The Motivation for Mood-Log

One morning I woke up early and could not get back to sleep. My body was tense, and I didn't know why. I asked myself how I was feeling, and was surprised to find I didn't have an answer to that question. I honestly didn't know what emotions I was experiencing in that moment. It occurred to me that this has happened many times before; I had a pattern of not being aware of my own emotions. I decided that I wanted to change this about me.

I looked around for books and apps to help me understand my emotional states.  I thought it might be helpful if I could just gather a list of emotion names, and I created a simple web page that let me check off any that applied to me in that moment. That worked for a while, being able to put a word onto how I was feeling, but it was still missing something. I really wanted to pick from a list of faces. Unfortunately, most of what I could find were very cartoony faces (like the face emojis) or photographs, and they usually only covered a small subset of emotions. In the hopes of creating something better, I decided to embark on an effort to draw the faces myself.
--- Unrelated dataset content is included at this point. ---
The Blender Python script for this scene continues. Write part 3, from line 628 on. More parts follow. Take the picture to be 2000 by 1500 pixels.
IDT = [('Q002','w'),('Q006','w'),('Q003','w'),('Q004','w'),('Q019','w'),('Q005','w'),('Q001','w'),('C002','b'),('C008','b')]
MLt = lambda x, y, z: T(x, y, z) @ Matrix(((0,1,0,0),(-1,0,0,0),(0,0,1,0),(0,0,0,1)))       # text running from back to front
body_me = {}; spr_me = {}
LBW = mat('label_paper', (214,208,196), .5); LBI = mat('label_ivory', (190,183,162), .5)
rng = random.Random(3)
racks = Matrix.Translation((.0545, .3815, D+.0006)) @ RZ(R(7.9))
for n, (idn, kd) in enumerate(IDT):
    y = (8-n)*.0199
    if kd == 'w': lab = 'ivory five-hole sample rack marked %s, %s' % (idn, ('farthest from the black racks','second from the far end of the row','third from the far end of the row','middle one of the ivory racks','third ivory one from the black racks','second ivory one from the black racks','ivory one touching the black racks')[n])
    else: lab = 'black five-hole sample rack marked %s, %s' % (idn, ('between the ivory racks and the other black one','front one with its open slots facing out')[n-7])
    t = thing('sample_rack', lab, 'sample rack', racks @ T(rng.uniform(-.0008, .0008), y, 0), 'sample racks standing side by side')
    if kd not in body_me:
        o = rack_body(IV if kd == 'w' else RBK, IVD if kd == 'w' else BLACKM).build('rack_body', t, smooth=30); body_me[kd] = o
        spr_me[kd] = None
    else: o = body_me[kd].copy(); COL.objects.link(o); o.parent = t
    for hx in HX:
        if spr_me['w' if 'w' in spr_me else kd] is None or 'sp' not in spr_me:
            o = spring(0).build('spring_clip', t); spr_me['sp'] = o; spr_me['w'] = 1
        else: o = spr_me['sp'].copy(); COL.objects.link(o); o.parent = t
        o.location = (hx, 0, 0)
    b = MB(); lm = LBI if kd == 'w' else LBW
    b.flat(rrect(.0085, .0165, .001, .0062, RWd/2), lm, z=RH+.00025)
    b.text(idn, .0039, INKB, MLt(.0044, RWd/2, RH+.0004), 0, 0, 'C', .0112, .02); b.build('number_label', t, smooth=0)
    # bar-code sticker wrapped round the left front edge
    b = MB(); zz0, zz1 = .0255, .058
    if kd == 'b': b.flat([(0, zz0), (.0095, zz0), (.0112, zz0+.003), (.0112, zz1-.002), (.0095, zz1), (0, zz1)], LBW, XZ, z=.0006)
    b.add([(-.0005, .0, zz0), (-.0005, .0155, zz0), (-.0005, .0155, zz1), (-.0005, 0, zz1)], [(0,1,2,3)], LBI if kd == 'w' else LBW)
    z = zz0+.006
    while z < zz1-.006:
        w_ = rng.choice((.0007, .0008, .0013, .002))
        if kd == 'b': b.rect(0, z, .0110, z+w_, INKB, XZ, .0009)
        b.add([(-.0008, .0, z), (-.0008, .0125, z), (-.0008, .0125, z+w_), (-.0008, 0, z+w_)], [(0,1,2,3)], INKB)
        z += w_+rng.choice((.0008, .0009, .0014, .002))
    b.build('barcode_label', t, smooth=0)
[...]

I looked through books on illustrating and cartooning to find a way to depict a face in a simple, but expressive form. The best reference for me was Drawing People by Joumana Medlej because it had pages showing heads depicting many different emotions, indicating which parts of the expression were most important in defining the emotion. The artist even made an awesome poster with all the faces linked together to show the relationships between the emotions, which I found extremely helpful. I learned from those faces and slowly created my own faces, one unique face for every emotion in Mood-Log.

I drew the faces slowly over a period of months while I was doing the engineering work on the Mood-Log app. It became an art project and engineering project at the same time. I found that drawing the faces and testing the app as I was developing it helped me become more aware of my own emotions, and better able to recognize emotions in others, so it also turned into a self-improvement exercise. I learned that it's possible to be feeling many things at the same time, even seemingly contradictory emotions. I learned that there are no "good" or "bad" emotions. And as I learned, I used this knowledge to improve Mood-Log.

I wanted Mood-Log to be neutral, in that it doesn't try to make you feel one way or another. There are many apps already available to help you with that. And I didn't want Mood-Log to try to guess your mood. The point of Mood-Log is to help you understand your emotions for yourself. It gives you enough structure to get you started, but the rest is up to you.

I sincerely hope it can help you in the ways it helped me.